A mesma lógica utilizada para o Kwik/STI — a de “falar a mesma língua” entre diferentes instituições — poderia e deveria ser aplicada aos pagamentos por QR Code. O Banco Nacional de Angola, a EMIS, os bancos comerciais, as fintechs e demais intervenientes no sector têm aqui uma oportunidade de ouro para:
- Fomentar a inclusão financeira: Democratizar o acesso aos pagamentos electrónicos, beneficiando quem está à margem do sistema formal.
- Dinamizar o comércio local: Facilitar a adesão de pequenos comerciantes, que não precisariam de múltiplas soluções ou terminais.

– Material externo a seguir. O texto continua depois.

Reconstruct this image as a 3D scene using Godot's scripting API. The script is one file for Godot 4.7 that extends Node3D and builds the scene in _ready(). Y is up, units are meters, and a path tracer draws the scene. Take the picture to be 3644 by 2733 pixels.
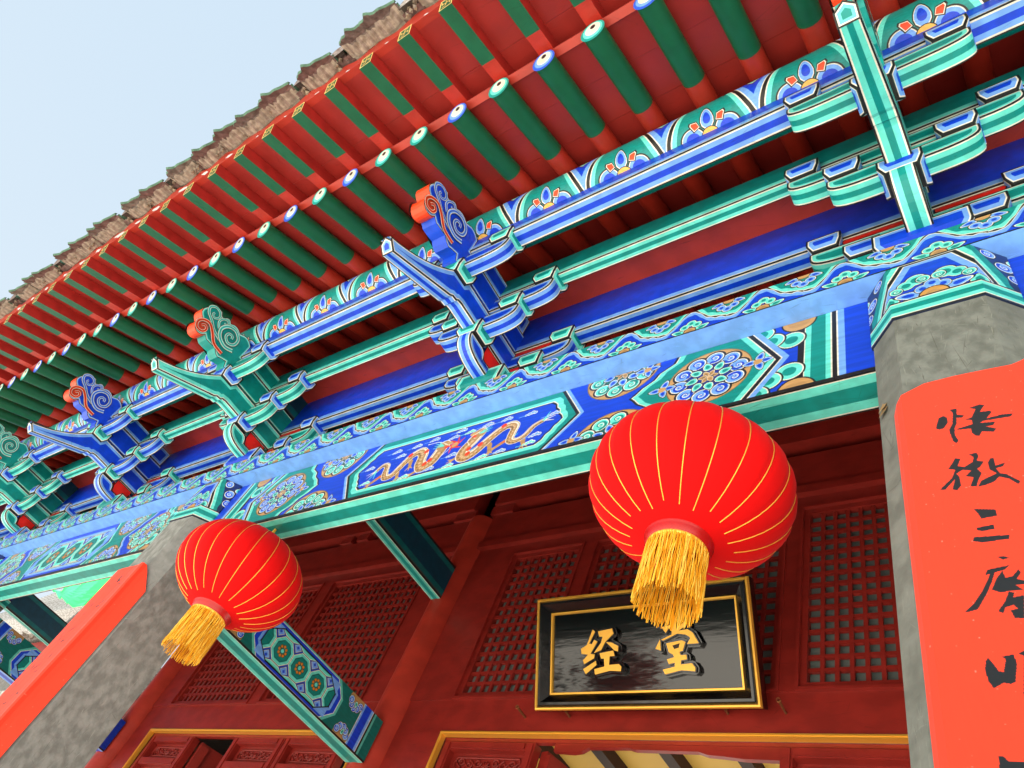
extends Node3D
# A Chinese temple hall seen from under its eave. The camera stands at the origin, 1.55 m above the yard.

class MB:  # collects faces with vertex colours
	var v := PackedVector3Array()
	var n := PackedVector3Array()
	var c := PackedColorArray()
	var t := PackedVector2Array()
	func tri(a: Vector3, b: Vector3, d: Vector3, col: Color, out := Vector3.ZERO, ua := Vector2.ZERO, ub := Vector2.ZERO, ud := Vector2.ZERO) -> void:
		var nn := (d - a).cross(b - a)
		if nn.length_squared() < 1e-16:
			return
		nn = nn.normalized()
		if out != Vector3.ZERO and nn.dot(out) < 0.0:
			v.append_array([a, d, b]); t.append_array([ua, ud, ub]); nn = -nn
		else:
			v.append_array([a, b, d]); t.append_array([ua, ub, ud])
		n.append_array([nn, nn, nn])
		c.append_array([col, col, col])
	func quad(a: Vector3, b: Vector3, d: Vector3, e: Vector3, col: Color, out := Vector3.ZERO) -> void:
		tri(a, b, d, col, out)
		tri(a, d, e, col, out)
	func uvquad(a: Vector3, b: Vector3, d: Vector3, e: Vector3, out: Vector3, u0: Vector2, u1: Vector2) -> void:  # a bottom left, b bottom right, d top right, e top left
		tri(a, b, d, Color.WHITE, out, Vector2(u0.x, u1.y), Vector2(u1.x, u1.y), Vector2(u1.x, u0.y))
		tri(a, d, e, Color.WHITE, out, Vector2(u0.x, u1.y), Vector2(u1.x, u0.y), Vector2(u0.x, u0.y))
	func snquad(p: Array, ns: Array, col: Color) -> void:  # a quad with its own smooth normals
		for k in [[0, 1, 2], [0, 2, 3]]:
			var a: Vector3 = p[k[0]]; var b: Vector3 = p[k[1]]; var d: Vector3 = p[k[2]]
			var fn := (d - a).cross(b - a)
			if fn.length_squared() < 1e-16:
				continue
			var order: Array = k if fn.dot(ns[k[0]]) >= 0.0 else [k[0], k[2], k[1]]
			for j in order:
				v.append(p[j]); n.append(ns[j]); c.append(col); t.append(Vector2.ZERO)
	func box(lo: Vector3, hi: Vector3, col: Color) -> void:
		var p := func(i: int) -> Vector3: return Vector3(hi.x if i & 1 else lo.x, hi.y if i & 2 else lo.y, hi.z if i & 4 else lo.z)
		for f in [[0, 2, 6, 4, Vector3.LEFT], [1, 3, 7, 5, Vector3.RIGHT], [0, 1, 5, 4, Vector3.DOWN], [2, 3, 7, 6, Vector3.UP], [0, 1, 3, 2, Vector3.FORWARD], [4, 5, 7, 6, Vector3.BACK]]:
			quad(p.call(f[0]), p.call(f[1]), p.call(f[2]), p.call(f[3]), col, f[4])
	func mesh(m: Material) -> ArrayMesh:
		var a := []
		a.resize(Mesh.ARRAY_MAX)
		a[Mesh.ARRAY_VERTEX] = v; a[Mesh.ARRAY_NORMAL] = n; a[Mesh.ARRAY_COLOR] = c; a[Mesh.ARRAY_TEX_UV] = t
		var am := ArrayMesh.new()
		am.add_surface_from_arrays(Mesh.PRIMITIVE_TRIANGLES, a)
		am.surface_set_material(0, m)
		return am

class Cv:  # a picture painted with filled shapes; units are metres, y runs up
	var im: Image
	var s: float
	var hh: int
	var flip := 1.0
	var at := Vector2.ZERO
	func _init(w: float, h: float, ppu: float, bg: Color) -> void:
		s = ppu
		hh = int(round(h * ppu))
		im = Image.create_empty(int(round(w * ppu)), hh, false, Image.FORMAT_RGB8)
		im.fill(bg)
	func poly(p: Array, col: Color) -> void:
		var rows := {}
		var m := p.size()
		for i in m:
			var a: Vector2 = p[i]
			var b: Vector2 = p[(i + 1) % m]
			a = Vector2((a.x * flip + at.x) * s, hh - (a.y + at.y) * s)
			b = Vector2((b.x * flip + at.x) * s, hh - (b.y + at.y) * s)
			if a.y > b.y:
				var q := a; a = b; b = q
			if b.y - a.y < 1e-6:
				continue
			var y0 := maxi(0, ceili(a.y - 0.5))
			var y1 := mini(hh - 1, ceili(b.y - 0.5) - 1)
			var dx := (b.x - a.x) / (b.y - a.y)
			var x := a.x + (y0 + 0.5 - a.y) * dx
			for y in range(y0, y1 + 1):
				if not rows.has(y):
					rows[y] = []
				rows[y].append(x)
				x += dx
		for y in rows:
			var xs: Array = rows[y]
			xs.sort()
			for k in range(0, xs.size() - 1, 2):
				var x0 := ceili(xs[k] - 0.5)
				var x1 := ceili(xs[k + 1] - 0.5)
				if x1 > x0:
					im.fill_rect(Rect2i(x0, y, x1 - x0, 1), col)
	func rect(x0: float, y0: float, x1: float, y1: float, col: Color) -> void:
		poly([Vector2(x0, y0), Vector2(x1, y0), Vector2(x1, y1), Vector2(x0, y1)], col)
	func disc(o: Vector2, r: float, col: Color, ry := 0.0) -> void:
		var p := []
		var m := clampi(int(r * s * 1.6), 8, 40)
		for i in m:
			p.append(o + Vector2(cos(TAU * i / m) * r, sin(TAU * i / m) * (ry if ry > 0.0 else r)))
		poly(p, col)
	func stroke(p: Array, w: float, col: Color, w1 := -1.0) -> void:
		if w1 < 0.0: w1 = w
		var m := p.size()
		for i in m:
			var wi := lerpf(w, w1, float(i) / maxi(1, m - 1)) * 0.5
			if i + 1 < m:
				var d: Vector2 = (p[i + 1] - p[i])
				if d.length() > 1e-7:
					var q := d.normalized().orthogonal()
					var wj := lerpf(w, w1, float(i + 1) / maxi(1, m - 1)) * 0.5
					poly([p[i] + q * wi, p[i + 1] + q * wj, p[i + 1] - q * wj, p[i] - q * wi], col)
			if wi * s > 1.0:
				disc(p[i], wi, col)
	func curl(o: Vector2, r: float, a0: float, way: float, lt: Color, dk: Color) -> void:  # a round scroll: black line, white line, light ring, dark spiral
		disc(o, r, Color8(34, 34, 38)); disc(o, r * 0.88, Color8(240, 238, 226)); disc(o, r * 0.78, lt)
		var p := []
		for i in 15:
			var k := i / 14.0
			p.append(o + Vector2.from_angle(a0 + way * k * 7.6) * r * lerpf(0.66, 0.06, k))
		stroke(p, r * 0.34, dk, r * 0.16)
		var e := []
		for i in 12:
			var k := i / 11.0
			e.append(o + Vector2.from_angle(a0 + way * (k * 6.4 + 0.5)) * r * lerpf(0.42, 0.12, k))
		stroke(e, r * 0.09, Color8(240, 238, 226))
	func leaf(o: Vector2, a: float, l: float, w: float, lt: Color, dk: Color) -> void:
		for k in [[1.0, Color8(34, 34, 38)], [0.86, Color8(240, 238, 226)], [0.74, lt], [0.42, dk]]:
			var p := []
			var c0 := o + Vector2.from_angle(a) * l * 0.5
			for i in 12:
				var q := TAU * i / 12.0
				p.append(c0 + (Vector2(cos(q) * l * 0.5, sin(q) * w * 0.5 * (1.0 - 0.35 * cos(q)))* float(k[0])).rotated(a))
			poly(p, k[1])
	func tex() -> ImageTexture:
		im.generate_mipmaps()
		return ImageTexture.create_from_image(im)

const BLK := Color(0.105, 0.1, 0.097)
const WHT := Color(0.9, 0.885, 0.83)
const LB := Color(0.44, 0.65, 0.95)
const DB := Color(0.035, 0.25, 0.82)
const LG := Color(0.40, 0.87, 0.82)
const DG := Color(0.0, 0.54, 0.52)
const ORG := Color(0.93, 0.27, 0.10)
const EYE := Color(0.84, 0.13, 0.08)
const GLD := Color(0.86, 0.60, 0.24)
const TAN := Color(0.76, 0.59, 0.37)
const RED := Color(0.60, 0.165, 0.14)
const RGR := Color(0.075, 0.345, 0.22)

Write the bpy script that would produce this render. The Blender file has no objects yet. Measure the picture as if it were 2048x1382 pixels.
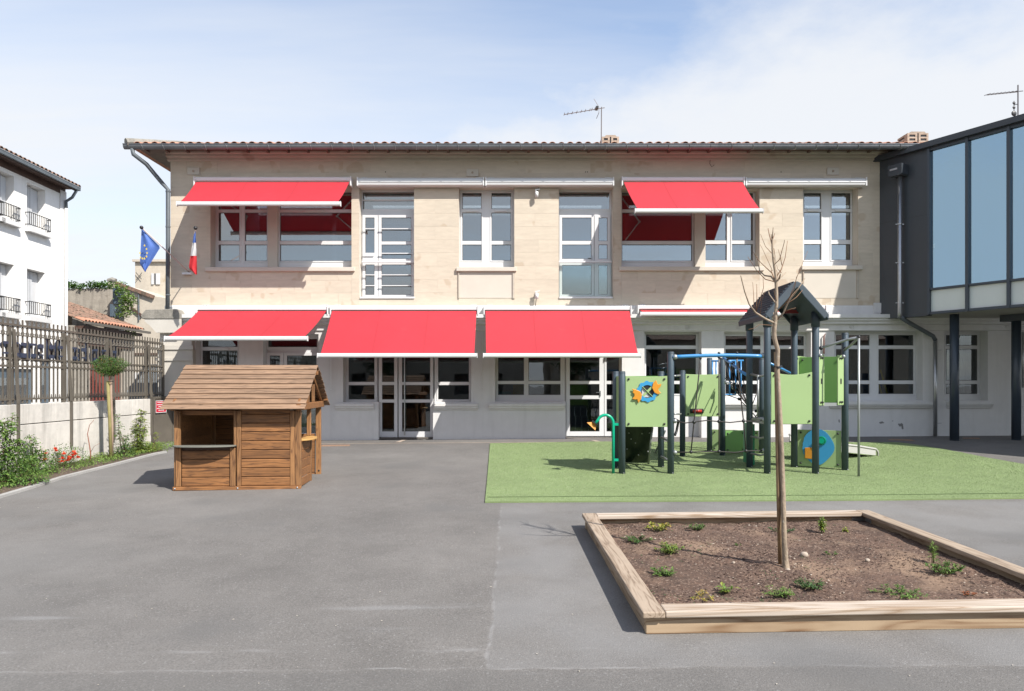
import bpy, math, random
import numpy as np
from mathutils import Vector, Matrix, Euler
random.seed(7); rng = np.random.default_rng(7)
S = bpy.context.scene
COL = S.collection
# ---------------------------------------------------------------- camera, light, exposure
F = 1365.0; CH = 1.7; HY = 768.0
cd = bpy.data.cameras.new('camera'); cam = bpy.data.objects.new('camera', cd); COL.objects.link(cam)
cam.location = (0, 0, CH); cam.rotation_euler = (math.pi/2, 0, 0)
cd.sensor_width = 36; cd.lens = 36*F/2048; cd.shift_y = (HY-691)/2048; cd.clip_end = 3000; cd.clip_start = 0.05
S.camera = cam
SUNDIR = Vector((1.0, -1.0, 1.39)).normalized()
EL = math.asin(SUNDIR.z); AZ = math.atan2(SUNDIR.x, SUNDIR.y)
sd = bpy.data.lights.new('sun', 'SUN'); sun = bpy.data.objects.new('sun', sd); COL.objects.link(sun)
sd.energy = 5.0; sd.angle = math.radians(0.5); sd.color = (1.0, 0.955, 0.89)
sun.rotation_euler = (-SUNDIR).to_track_quat('-Z', 'Y').to_euler(); sun.location = (20, -20, 30)
w = bpy.data.worlds.new('World'); S.world = w; w.use_nodes = True
nt = w.node_tree; nt.nodes.clear()
def N(t, kind, **kw):
    n = t.nodes.new(kind)
    for k, v in kw.items():
        if k.startswith('i_'):
            key = k[2:]
            n.inputs[int(key) if key.isdigit() else key.replace('_', ' ')].default_value = v
        else: setattr(n, k, v)
    return n
out = N(nt, 'ShaderNodeOutputWorld'); bg = N(nt, 'ShaderNodeBackground'); bg.inputs[1].default_value = 0.15
sky = N(nt, 'ShaderNodeTexSky', sky_type='NISHITA', sun_disc=False, sun_elevation=EL, sun_rotation=AZ, air_density=1.0, dust_density=0.5, ozone_density=1.0)
tc = N(nt, 'ShaderNodeTexCoord')
# thin high cloud: stretched noise on the sky direction, projected on a flat layer
sep = N(nt, 'ShaderNodeSeparateXYZ'); nt.links.new(tc.outputs['Generated'], sep.inputs[0])
zz = N(nt, 'ShaderNodeMath', operation='MAXIMUM'); nt.links.new(sep.outputs[2], zz.inputs[0]); zz.inputs[1].default_value = 0.0
za = N(nt, 'ShaderNodeMath', operation='ADD'); nt.links.new(zz.outputs[0], za.inputs[0]); za.inputs[1].default_value = 0.18
dx = N(nt, 'ShaderNodeMath', operation='DIVIDE'); nt.links.new(sep.outputs[0], dx.inputs[0]); nt.links.new(za.outputs[0], dx.inputs[1])
dy = N(nt, 'ShaderNodeMath', operation='DIVIDE'); nt.links.new(sep.outputs[1], dy.inputs[0]); nt.links.new(za.outputs[0], dy.inputs[1])
cmb = N(nt, 'ShaderNodeCombineXYZ'); nt.links.new(dx.outputs[0], cmb.inputs[0]); nt.links.new(dy.outputs[0], cmb.inputs[1])
mp = N(nt, 'ShaderNodeMapping'); mp.inputs['Rotation'].default_value = (0, 0, math.radians(28)); mp.inputs['Scale'].default_value = (0.42, 1.25, 1); mp.inputs['Location'].default_value = (3.1, 1.35, 0)
nt.links.new(cmb.outputs[0], mp.inputs[0])
n1 = N(nt, 'ShaderNodeTexNoise'); n1.inputs['Scale'].default_value = 0.75; n1.inputs['Detail'].default_value = 7; n1.inputs['Roughness'].default_value = 0.55; n1.inputs['Distortion'].default_value = 0.7
nt.links.new(mp.outputs[0], n1.inputs['Vector'])
cr = N(nt, 'ShaderNodeValToRGB'); cr.color_ramp.elements[0].position = 0.36; cr.color_ramp.elements[1].position = 0.70
cr.color_ramp.elements[0].color = (0.0, 0.0, 0.0, 1); cr.color_ramp.elements[1].color = (1, 1, 1, 1)
nt.links.new(n1.outputs[0], cr.inputs[0])
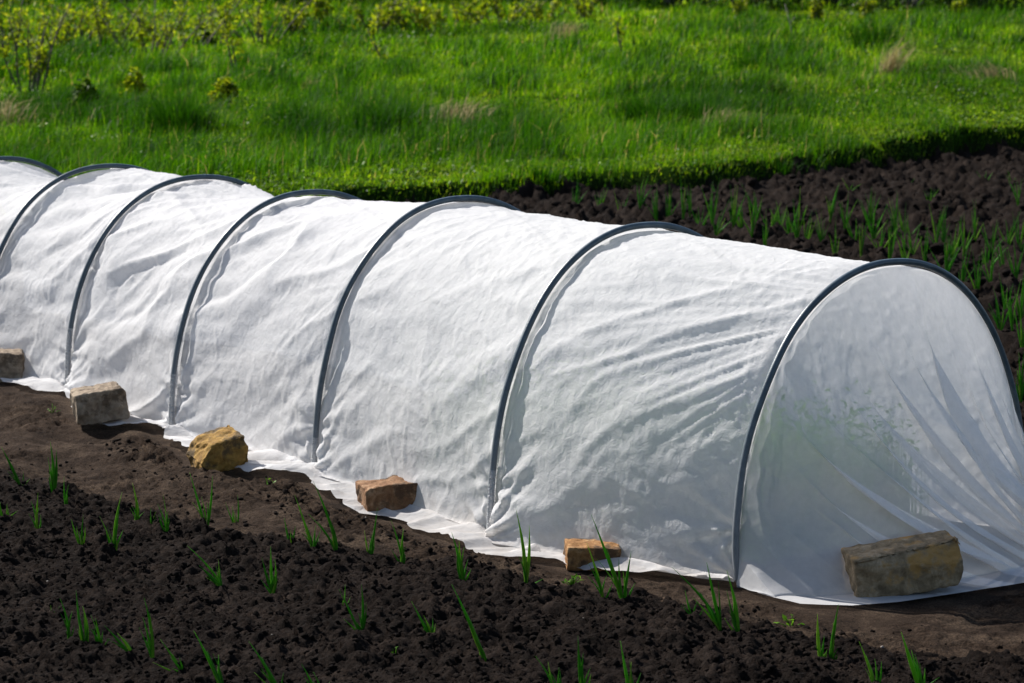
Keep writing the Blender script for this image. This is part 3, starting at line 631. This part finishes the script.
FR = [
 (22, 487, [(3, 445, 1.2), (8, 462, .8), (24, 470, .5)], 'onion shoot leaning left, at the left edge where path meets bed'),
 (54, 496, [(51, 440, 1.2), (58, 448, 1.2), (50, 470, .7)], 'upright pair of onion leaves, tallest at the far left beside the path'),
 (37, 533, [(32, 500, .9), (40, 490, .9), (36, 508, .7), (29, 512, .6)], 'small onion tuft just below the tallest left-hand pair'),
 (5, 521, [(2, 500, .9), (8, 503, .7)], 'short onion stub touching the left edge of the picture'),
 (81, 546, [(72, 518, .8), (84, 512, .7), (78, 525, .6)], 'short onion tuft in the left bed between two taller thin ones'),
 (66, 508, [(66, 474, .6), (69, 484, .5)], 'pale thin onion sprout right of the upright pair'),
 (114, 551, [(124, 490, .8), (120, 505, .8), (107, 525, .5), (101, 515, .5)], 'thin onion with one long leaf leaning right, left bed'),
 (137, 521, [(133, 481, .9), (138, 500, .7), (130, 508, .5)], 'slim onion at the path edge above the thin leaning one'),
 (152, 527, [(150, 508, .6), (155, 512, .5)], 'tiny onion sprout beside the slim one at the path edge'),
 (166, 529, [(158, 502, .6), (168, 508, .6), (163, 495, .4)], 'pale feathery onion sprout at the path edge left of the wide V'),
 (206, 530, [(189, 472, .9), (213, 474, .9)], 'onion with two leaves spread in a wide V below the golden stone'),
 (236, 528, [(226, 500, .5), (238, 492, .6), (233, 505, .5)], 'wispy pale onion right of the wide V on the path edge'),
 (223, 589, [(187, 543, .8), (200, 565, .9), (215, 566, .5), (219, 560, .5)], 'onion leaning far left with one long straight leaf in the left bed'),
 (273, 594, [(262, 555, .9), (272, 545, 1), (276, 558, .8), (279, 570, .7)], 'bunched upright onion standing alone in mid bed below the path'),
 (293, 549, [(285, 518, .8), (297, 525, .8), (289, 530, .6)], 'short onion left of the big cluster near the third hoop'),
 (313, 552, [(295, 492, .8), (303, 515, .8), (315, 525, .8), (322, 530, .7)], 'onion with a long leaf leaning left in the big cluster'),
 (337, 552, [(313, 478, 1), (326, 508, 1), (318, 520, .9), (330, 540, .7)], 'tall onion with strong leaves forming the right of the big cluster'),
 (370, 557, [(378, 506, .8), (365, 530, .6), (374, 532, .6)], 'slender onion with a leaf crossing the brown brick'),
 (402, 563, [(390, 518, .7), (404, 528, .9), (399, 540, .7), (407, 545, .6)], 'onion tuft in front of the fleece flap right of the brown brick'),
 (463, 582, [(452, 530, 1.1), (459, 540, 1.1), (464, 545, .8), (468, 560, .7)], 'dense upright onion below the second nearest hoop foot'),
 (526, 586, [(516, 505, 1.2), (530, 523, 1.2), (522, 540, .9), (545, 578, .6)], 'tall onion in front of bright fleece right of the second nearest hoop'),
 (604, 601, [(586, 540, .9), (592, 560, .8), (608, 575, .7)], 'left-hand onion of the pair crossing the orange brick'),
 (624, 604, [(590, 511, 1.1), (606, 545, 1.1), (632, 547, 1), (618, 555, .9), (622, 570, .8)], 'bushy onion right of the orange brick with one very long leaf over it'),
 (693, 619, [(684, 590, .7), (697, 600, .7), (678, 602, .6), (702, 606, .5)], 'low spreading onion left of the tall one by the end hoop'),
 (722, 630, [(670, 566, 1), (700, 590, 1), (706, 558, 1.1), (715, 600, .8)], 'tall fanned onion left of the nearest hoop foot with leaves sweeping left'),
 (740, 634, [(727, 568, 1.1), (733, 595, 1), (728, 610, .8)], 'straight onion just below the nearest hoop foot'),
 (821, 662, [(817, 612, 1.1), (825, 635, .8)], 'left onion stalk of the pair at the shaded path below the big stone'),
 (831, 660, [(838, 600, 1.1), (830, 640, .8), (836, 645, .6)], 'right onion stalk of the pair at the shaded path below the big stone'),
 (876, 690, [(858, 640, .9), (867, 655, .7), (880, 660, .7)], 'sparse thin onion at the bottom edge right of the shaded pair'),
 (921, 694, [(897, 627, 1.4), (912, 650, 1.1), (925, 668, .8), (940, 675, .7)], 'thick onion leaf rising from the bottom edge, farthest right in front'),
 (341, 613, [(325, 615, .6), (345, 585, .6), (350, 598, .6)], 'tiny tilted onion left of the three-leaved one in mid bed'),
 (362, 634, [(340, 588, .8), (363, 582, .9), (358, 612, .8)], 'three-leaved onion in the middle of the front bed'),
 (431, 636, [(411, 601, .8), (424, 614, .8), (432, 618, .7), (435, 625, .5)], 'short onion leaning left, between the three-leaved one and the long slanting one'),
 (487, 663, [(452, 580, 1.2), (466, 618, 1.2), (473, 632, 1), (480, 648, .8)], 'long slanting onion in the bottom centre, leaning left'),
 (69, 640, [(60, 598, .9), (72, 610, .8)], 'two-leaved onion at the left end of the bottom-left row'),
 (85, 644, [(76, 590, .9), (82, 605, 1), (88, 622, .8)], 'dense onion second in the bottom-left row'),
 (101, 650, [(96, 615, .8), (104, 628, .7), (90, 615, .5)], 'small onion third in the bottom-left row'),
 (133, 654, [(106, 622, .8), (118, 630, .9), (122, 645, .7)], 'onion lying almost flat to the left in the bottom-left row'),
 (153, 658, [(146, 594, 1), (151, 610, 1), (146, 640, .8)], 'upright tall onion right of the flattened one, bottom left'),
 (183, 673, [(158, 640, .8), (172, 655, .8), (180, 655, .7)], 'onion leaning left right of the upright tall one, bottom left'),
 (57, 618, [(50, 605, .5), (60, 606, .5)], 'tiny yellowish onion sprout left of the bottom-left row'),
 (223, 689, [(194, 630, 1.1), (206, 650, 1), (219, 655, .9)], 'onion with thick leaves at the bottom edge leaning left'),
 (283, 704, [(248, 637, 1.1), (262, 655, 1), (285, 670, .8)], 'pair of long onion leaves slanting up from the bottom edge'),
 (322, 704, [(303, 660, .8), (312, 672, .7), (330, 680, .7)], 'low onion at the bottom edge right of the long slanting pair'),
 (583, 700, [(578, 632, 1), (583, 650, 1), (590, 672, .8)], 'upright onion cut by the bottom edge, centre right'),
 (556, 694, [(536, 656, .7), (548, 662, .7), (560, 668, .6)], 'pale small onion beside the upright one at the bottom edge'),
 (634, 704, [(621, 640, 1), (630, 660, .9), (640, 672, .8)], 'onion rising from the bottom edge, right of the upright one'),
]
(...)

- Consolidar a transformação digital: Se o Kwik demonstrou que podemos ser céleres e interoperáveis, por que não estender esse sucesso aos QR Codes?
É hora de o sector financeiro angolano dar o próximo passo e libertar todo o potencial dos QR Codes de forma aberta, agnóstica e interoperável. De que serve construir uma auto-estrada moderna e depois deixar que apenas um tipo de veículo circule nela?
Seguindo o mesmo raciocínio que tornou o Kwik/STI um sucesso, podemos tornar os pagamentos via QR Code verdadeiramente universais, permitindo que cada cidadão use a aplicação do seu banco de preferência para pagar numa loja ou num serviço que utilize qualquer outra plataforma.
A tecnologia está disponível. O ecossistema financeiro já provou que consegue avançar quando há coordenação e vontade. Resta apenas a decisão de aplicar em pleno a interoperabilidade também aos QR Codes. E, convenhamos, quem beneficiaria mais com isso seria o próprio consumidor angolano – e, por extensão, todo o mercado.
Fica o desafio: sejamos coerentes com o espírito do Kwik e trilhemos, sem hesitar, o caminho rumo a um QR Code universal.